Marjorie Taylor Greene
Greene has tempted fate by closely aligning herself with McCarthy, getting herself expelled from the House Freedom Caucus (for calling Lauren Boebert “a little bitch”), and then putting the motion-to-vacate gun to Johnson’s head. Photo: Megan Varner/Getty Images
Tina Nguyen
April 17, 2024

House Republicans are, once again, in various stages of revolt after embattled House Speaker Mike Johnson vowed to move ahead with plans for a Saturday evening vote on legislation that includes aid for Ukraine—a package that House Freedom Caucus chair Bob Good has said “every true conservative” must oppose. To recap: In the two months since the Senate passed its $95 billion package of security assistance for Ukraine and Israel, among others, hardliners have telegraphed that moving any variation of the Senate’s bill would put Johnson’s job in jeopardy. In late March, Marjorie Taylor Greene introduced a motion to vacate, essentially cocking (but not yet firing) the parliamentary W.M.D. that would force a vote to remove him. On Tuesday, the day after Johnson pledged to allow a vote on foreign aid, Rep. Thomas Massie seconded Greene, asking the speaker to resign.

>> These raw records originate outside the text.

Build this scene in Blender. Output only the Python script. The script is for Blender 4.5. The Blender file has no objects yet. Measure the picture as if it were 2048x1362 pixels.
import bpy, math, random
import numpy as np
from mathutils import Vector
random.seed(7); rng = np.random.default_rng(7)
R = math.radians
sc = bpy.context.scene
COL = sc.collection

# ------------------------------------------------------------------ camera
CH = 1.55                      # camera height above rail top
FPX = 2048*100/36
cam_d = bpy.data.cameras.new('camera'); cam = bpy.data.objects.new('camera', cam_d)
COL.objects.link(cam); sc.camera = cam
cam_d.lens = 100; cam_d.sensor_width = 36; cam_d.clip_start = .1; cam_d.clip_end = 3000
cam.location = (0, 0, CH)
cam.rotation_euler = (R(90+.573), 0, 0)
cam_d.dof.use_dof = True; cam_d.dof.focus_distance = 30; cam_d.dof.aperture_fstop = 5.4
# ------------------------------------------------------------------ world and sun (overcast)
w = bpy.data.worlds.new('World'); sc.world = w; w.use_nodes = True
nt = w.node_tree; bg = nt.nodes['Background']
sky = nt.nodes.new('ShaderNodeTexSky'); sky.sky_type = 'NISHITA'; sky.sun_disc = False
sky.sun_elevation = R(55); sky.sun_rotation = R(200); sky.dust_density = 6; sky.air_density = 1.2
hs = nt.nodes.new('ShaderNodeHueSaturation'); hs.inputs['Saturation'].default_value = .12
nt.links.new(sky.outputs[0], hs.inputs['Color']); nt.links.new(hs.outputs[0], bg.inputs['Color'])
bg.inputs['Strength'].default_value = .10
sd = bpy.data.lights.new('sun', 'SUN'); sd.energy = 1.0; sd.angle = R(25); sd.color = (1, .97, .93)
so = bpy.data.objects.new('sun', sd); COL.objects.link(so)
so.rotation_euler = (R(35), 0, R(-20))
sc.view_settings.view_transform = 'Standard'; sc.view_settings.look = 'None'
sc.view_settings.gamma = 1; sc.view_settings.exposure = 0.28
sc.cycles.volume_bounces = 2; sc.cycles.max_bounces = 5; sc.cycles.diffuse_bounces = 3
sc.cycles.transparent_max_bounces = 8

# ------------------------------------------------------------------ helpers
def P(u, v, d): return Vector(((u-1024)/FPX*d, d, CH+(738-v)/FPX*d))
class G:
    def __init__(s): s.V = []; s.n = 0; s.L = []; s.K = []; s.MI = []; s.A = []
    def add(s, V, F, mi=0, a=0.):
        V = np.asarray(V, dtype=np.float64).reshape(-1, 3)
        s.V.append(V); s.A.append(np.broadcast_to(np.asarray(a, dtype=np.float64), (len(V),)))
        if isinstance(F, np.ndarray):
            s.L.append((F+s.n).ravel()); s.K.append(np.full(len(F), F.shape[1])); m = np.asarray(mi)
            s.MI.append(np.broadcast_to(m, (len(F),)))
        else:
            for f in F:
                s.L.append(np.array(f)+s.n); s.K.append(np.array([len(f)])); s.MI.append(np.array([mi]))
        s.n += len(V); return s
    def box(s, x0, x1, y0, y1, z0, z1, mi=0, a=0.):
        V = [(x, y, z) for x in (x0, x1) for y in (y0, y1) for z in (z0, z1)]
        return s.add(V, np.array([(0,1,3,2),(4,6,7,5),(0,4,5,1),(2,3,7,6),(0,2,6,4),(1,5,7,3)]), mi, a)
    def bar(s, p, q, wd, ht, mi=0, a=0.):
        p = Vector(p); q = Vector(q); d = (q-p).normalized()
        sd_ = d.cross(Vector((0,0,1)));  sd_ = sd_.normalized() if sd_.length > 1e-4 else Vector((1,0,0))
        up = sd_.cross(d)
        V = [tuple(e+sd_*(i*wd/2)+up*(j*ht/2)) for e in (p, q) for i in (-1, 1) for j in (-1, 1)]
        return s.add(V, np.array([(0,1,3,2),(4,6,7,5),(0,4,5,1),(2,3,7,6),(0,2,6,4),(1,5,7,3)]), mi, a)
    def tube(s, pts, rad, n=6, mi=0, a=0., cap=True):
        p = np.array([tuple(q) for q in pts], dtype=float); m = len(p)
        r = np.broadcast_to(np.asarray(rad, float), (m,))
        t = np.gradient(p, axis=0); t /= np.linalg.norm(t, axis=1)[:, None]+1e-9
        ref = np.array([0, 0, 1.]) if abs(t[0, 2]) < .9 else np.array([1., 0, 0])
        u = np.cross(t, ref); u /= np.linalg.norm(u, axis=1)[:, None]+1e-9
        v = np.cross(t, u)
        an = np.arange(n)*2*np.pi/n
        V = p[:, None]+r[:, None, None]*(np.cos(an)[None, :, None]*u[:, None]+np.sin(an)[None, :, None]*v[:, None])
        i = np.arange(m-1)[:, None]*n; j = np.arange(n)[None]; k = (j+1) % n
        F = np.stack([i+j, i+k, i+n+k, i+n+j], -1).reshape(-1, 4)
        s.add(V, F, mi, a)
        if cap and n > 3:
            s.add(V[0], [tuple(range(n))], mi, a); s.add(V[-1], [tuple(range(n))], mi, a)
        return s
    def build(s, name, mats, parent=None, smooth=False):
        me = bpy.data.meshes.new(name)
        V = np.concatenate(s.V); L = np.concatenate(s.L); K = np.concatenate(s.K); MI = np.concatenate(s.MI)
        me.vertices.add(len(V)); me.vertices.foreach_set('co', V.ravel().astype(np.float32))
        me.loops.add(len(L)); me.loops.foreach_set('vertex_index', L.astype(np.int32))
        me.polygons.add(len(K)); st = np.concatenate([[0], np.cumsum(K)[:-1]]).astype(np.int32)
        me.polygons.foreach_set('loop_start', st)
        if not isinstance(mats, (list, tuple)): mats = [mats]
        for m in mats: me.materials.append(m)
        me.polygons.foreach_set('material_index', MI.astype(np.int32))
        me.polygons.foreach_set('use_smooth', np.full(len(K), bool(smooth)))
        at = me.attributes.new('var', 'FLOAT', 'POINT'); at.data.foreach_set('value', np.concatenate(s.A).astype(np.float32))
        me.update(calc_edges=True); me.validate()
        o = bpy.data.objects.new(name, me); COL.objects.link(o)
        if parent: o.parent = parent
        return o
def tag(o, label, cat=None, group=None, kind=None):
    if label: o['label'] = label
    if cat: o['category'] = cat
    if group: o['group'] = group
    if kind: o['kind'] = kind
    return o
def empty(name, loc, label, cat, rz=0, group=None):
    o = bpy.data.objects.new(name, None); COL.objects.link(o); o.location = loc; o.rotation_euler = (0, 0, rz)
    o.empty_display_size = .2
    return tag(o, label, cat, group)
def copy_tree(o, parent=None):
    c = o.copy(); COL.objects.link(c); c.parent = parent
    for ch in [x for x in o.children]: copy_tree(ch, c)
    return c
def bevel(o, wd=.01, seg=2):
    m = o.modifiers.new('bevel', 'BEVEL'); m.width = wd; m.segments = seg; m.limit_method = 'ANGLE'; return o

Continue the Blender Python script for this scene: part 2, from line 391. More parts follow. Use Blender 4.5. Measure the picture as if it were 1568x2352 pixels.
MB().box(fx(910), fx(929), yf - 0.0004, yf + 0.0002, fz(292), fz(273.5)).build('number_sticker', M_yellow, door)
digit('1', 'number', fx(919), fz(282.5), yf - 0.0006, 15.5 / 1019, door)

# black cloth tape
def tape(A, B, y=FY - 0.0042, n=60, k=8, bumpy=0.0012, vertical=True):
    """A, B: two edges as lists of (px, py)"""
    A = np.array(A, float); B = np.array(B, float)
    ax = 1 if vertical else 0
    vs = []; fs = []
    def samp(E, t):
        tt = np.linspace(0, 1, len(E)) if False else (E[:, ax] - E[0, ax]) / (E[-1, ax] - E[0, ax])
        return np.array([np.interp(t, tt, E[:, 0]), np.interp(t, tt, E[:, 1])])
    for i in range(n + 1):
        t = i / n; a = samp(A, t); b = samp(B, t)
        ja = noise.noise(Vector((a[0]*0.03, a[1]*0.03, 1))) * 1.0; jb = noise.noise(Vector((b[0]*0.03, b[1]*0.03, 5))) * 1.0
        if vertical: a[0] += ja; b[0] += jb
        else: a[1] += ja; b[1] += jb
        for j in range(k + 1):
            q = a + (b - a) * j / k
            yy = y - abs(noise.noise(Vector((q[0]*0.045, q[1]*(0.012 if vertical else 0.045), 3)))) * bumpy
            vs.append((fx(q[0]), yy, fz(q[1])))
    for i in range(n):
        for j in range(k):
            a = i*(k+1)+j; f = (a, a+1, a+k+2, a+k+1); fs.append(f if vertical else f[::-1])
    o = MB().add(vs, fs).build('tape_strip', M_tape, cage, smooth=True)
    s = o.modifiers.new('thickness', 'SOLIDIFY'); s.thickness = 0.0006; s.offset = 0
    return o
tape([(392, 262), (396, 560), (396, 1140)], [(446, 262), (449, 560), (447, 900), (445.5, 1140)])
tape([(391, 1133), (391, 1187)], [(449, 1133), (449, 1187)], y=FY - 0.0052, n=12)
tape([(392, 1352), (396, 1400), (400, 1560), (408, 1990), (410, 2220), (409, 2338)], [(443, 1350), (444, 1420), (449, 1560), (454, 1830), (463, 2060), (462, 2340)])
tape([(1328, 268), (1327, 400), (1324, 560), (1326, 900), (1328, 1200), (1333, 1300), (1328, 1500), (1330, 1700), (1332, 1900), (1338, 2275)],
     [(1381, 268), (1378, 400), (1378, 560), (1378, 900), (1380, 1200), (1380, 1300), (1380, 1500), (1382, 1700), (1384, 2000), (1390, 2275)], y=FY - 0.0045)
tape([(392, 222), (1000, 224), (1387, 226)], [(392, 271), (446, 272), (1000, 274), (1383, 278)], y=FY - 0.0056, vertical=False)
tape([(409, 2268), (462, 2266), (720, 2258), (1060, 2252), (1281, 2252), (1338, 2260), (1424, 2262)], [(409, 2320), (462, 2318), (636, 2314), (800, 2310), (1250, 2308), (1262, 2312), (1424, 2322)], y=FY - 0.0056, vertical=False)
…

Johnson refused, and has said he’s not worried, intuiting—perhaps correctly—that the mutineers will lose their nerve. Indeed, if you talk to conservatives on the Hill, they confess to holding two competing sentiments: On one hand, for a party in the majority (barely), they feel completely out of control of their own agenda, having been unable to advance anything since Kevin McCarthy’s ouster in October, and would happily toss Johnson off the Speaker’s Balcony if only for cathartic relief. Their grievances are manifold: the FISA renewal, a stand-alone Ukraine funding bill, a failed Israel vote, a $1.2 trillion budget that passed with Democratic votes, Johnson’s talent for caving to Chuck Schumer after promising conservatives the moon. After venting, however, they will grudgingly acknowledge that, on the other hand, a defenestration sequel is playing with fire. “Again, there is no alternative to Johnson,” a Republican insider told me, possibly for the hundredth time since murmurs about another motion to vacate started to emerge in January. “No one else can get the votes.”